▶ [SET EXERCISE]: Reproduce each of the lines word for word.

▶ [Collected data]:
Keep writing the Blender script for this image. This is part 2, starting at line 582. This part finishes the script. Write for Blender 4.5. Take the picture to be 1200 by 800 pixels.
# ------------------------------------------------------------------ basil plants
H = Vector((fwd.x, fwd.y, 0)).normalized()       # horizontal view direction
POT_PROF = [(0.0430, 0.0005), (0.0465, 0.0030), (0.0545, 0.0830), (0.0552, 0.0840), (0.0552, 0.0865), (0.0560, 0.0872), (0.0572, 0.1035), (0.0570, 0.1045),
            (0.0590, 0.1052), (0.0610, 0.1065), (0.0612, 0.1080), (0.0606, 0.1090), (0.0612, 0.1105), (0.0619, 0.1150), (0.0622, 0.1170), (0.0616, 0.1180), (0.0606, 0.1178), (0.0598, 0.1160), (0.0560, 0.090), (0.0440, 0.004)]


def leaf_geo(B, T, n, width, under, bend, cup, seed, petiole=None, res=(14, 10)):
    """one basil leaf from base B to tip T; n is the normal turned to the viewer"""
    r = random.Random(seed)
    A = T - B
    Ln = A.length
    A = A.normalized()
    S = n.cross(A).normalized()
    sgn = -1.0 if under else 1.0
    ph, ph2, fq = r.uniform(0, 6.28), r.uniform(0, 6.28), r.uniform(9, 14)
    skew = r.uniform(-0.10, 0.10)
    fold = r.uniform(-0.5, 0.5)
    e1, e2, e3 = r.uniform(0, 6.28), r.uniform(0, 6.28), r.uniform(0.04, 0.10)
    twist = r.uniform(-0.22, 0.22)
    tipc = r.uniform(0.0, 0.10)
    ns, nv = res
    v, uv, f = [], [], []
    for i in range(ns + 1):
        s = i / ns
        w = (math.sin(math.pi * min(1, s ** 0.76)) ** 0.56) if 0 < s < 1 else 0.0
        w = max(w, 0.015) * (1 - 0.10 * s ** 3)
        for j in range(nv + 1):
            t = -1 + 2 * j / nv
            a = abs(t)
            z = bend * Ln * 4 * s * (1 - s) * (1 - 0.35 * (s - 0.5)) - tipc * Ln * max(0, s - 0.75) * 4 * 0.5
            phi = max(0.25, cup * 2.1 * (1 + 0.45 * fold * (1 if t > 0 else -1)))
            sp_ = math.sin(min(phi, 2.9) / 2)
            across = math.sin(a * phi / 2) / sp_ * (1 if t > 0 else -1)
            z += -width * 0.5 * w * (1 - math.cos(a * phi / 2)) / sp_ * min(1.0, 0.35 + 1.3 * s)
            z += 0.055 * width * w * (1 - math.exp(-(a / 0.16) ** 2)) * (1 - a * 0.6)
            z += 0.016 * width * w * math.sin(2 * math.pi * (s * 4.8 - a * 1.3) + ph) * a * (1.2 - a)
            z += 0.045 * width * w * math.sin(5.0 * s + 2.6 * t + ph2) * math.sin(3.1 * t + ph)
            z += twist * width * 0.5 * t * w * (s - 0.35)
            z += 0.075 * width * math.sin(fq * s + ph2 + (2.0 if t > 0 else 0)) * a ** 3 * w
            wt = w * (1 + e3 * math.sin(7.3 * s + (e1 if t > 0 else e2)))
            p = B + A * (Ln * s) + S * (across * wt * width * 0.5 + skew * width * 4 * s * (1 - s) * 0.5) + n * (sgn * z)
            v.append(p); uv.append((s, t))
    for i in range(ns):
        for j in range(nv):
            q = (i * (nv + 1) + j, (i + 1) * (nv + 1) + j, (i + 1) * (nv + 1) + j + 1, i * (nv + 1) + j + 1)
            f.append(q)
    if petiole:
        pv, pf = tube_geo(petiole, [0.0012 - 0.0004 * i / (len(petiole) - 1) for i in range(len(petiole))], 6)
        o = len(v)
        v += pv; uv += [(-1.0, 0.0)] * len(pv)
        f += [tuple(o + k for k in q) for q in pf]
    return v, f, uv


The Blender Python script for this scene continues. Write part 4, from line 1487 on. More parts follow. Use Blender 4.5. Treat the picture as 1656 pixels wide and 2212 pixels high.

▶ [SOLVED EXERCISE]:
Keep writing the Blender script for this image. This is part 2, starting at line 582. This part finishes the script. Write for Blender 4.5. Take the picture to be 1200 by 800 pixels.
# ------------------------------------------------------------------ basil plants
H = Vector((fwd.x, fwd.y, 0)).normalized()       # horizontal view direction
POT_PROF = [(0.0430, 0.0005), (0.0465, 0.0030), (0.0545, 0.0830), (0.0552, 0.0840), (0.0552, 0.0865), (0.0560, 0.0872), (0.0572, 0.1035), (0.0570, 0.1045),
            (0.0590, 0.1052), (0.0610, 0.1065), (0.0612, 0.1080), (0.0606, 0.1090), (0.0612, 0.1105), (0.0619, 0.1150), (0.0622, 0.1170), (0.0616, 0.1180), (0.0606, 0.1178), (0.0598, 0.1160), (0.0560, 0.090), (0.0440, 0.004)]


def leaf_geo(B, T, n, width, under, bend, cup, seed, petiole=None, res=(14, 10)):
    """one basil leaf from base B to tip T; n is the normal turned to the viewer"""
    r = random.Random(seed)
    A = T - B
    Ln = A.length
    A = A.normalized()
    S = n.cross(A).normalized()
    sgn = -1.0 if under else 1.0
    ph, ph2, fq = r.uniform(0, 6.28), r.uniform(0, 6.28), r.uniform(9, 14)
    skew = r.uniform(-0.10, 0.10)
    fold = r.uniform(-0.5, 0.5)
    e1, e2, e3 = r.uniform(0, 6.28), r.uniform(0, 6.28), r.uniform(0.04, 0.10)
    twist = r.uniform(-0.22, 0.22)
    tipc = r.uniform(0.0, 0.10)
    ns, nv = res
    v, uv, f = [], [], []
    for i in range(ns + 1):
        s = i / ns
        w = (math.sin(math.pi * min(1, s ** 0.76)) ** 0.56) if 0 < s < 1 else 0.0
        w = max(w, 0.015) * (1 - 0.10 * s ** 3)
        for j in range(nv + 1):
            t = -1 + 2 * j / nv
            a = abs(t)
            z = bend * Ln * 4 * s * (1 - s) * (1 - 0.35 * (s - 0.5)) - tipc * Ln * max(0, s - 0.75) * 4 * 0.5
            phi = max(0.25, cup * 2.1 * (1 + 0.45 * fold * (1 if t > 0 else -1)))
            sp_ = math.sin(min(phi, 2.9) / 2)
            across = math.sin(a * phi / 2) / sp_ * (1 if t > 0 else -1)
            z += -width * 0.5 * w * (1 - math.cos(a * phi / 2)) / sp_ * min(1.0, 0.35 + 1.3 * s)
            z += 0.055 * width * w * (1 - math.exp(-(a / 0.16) ** 2)) * (1 - a * 0.6)
            z += 0.016 * width * w * math.sin(2 * math.pi * (s * 4.8 - a * 1.3) + ph) * a * (1.2 - a)
            z += 0.045 * width * w * math.sin(5.0 * s + 2.6 * t + ph2) * math.sin(3.1 * t + ph)
            z += twist * width * 0.5 * t * w * (s - 0.35)
            z += 0.075 * width * math.sin(fq * s + ph2 + (2.0 if t > 0 else 0)) * a ** 3 * w
            wt = w * (1 + e3 * math.sin(7.3 * s + (e1 if t > 0 else e2)))
            p = B + A * (Ln * s) + S * (across * wt * width * 0.5 + skew * width * 4 * s * (1 - s) * 0.5) + n * (sgn * z)
            v.append(p); uv.append((s, t))
    for i in range(ns):
        for j in range(nv):
            q = (i * (nv + 1) + j, (i + 1) * (nv + 1) + j, (i + 1) * (nv + 1) + j + 1, i * (nv + 1) + j + 1)
            f.append(q)
    if petiole:
        pv, pf = tube_geo(petiole, [0.0012 - 0.0004 * i / (len(petiole) - 1) for i in range(len(petiole))], 6)
        o = len(v)
        v += pv; uv += [(-1.0, 0.0)] * len(pv)
        f += [tuple(o + k for k in q) for q in pf]
    return v, f, uv


The Blender Python script for this scene continues. Write part 4, from line 1487 on. More parts follow. Use Blender 4.5. Treat the picture as 1656 pixels wide and 2212 pixels high.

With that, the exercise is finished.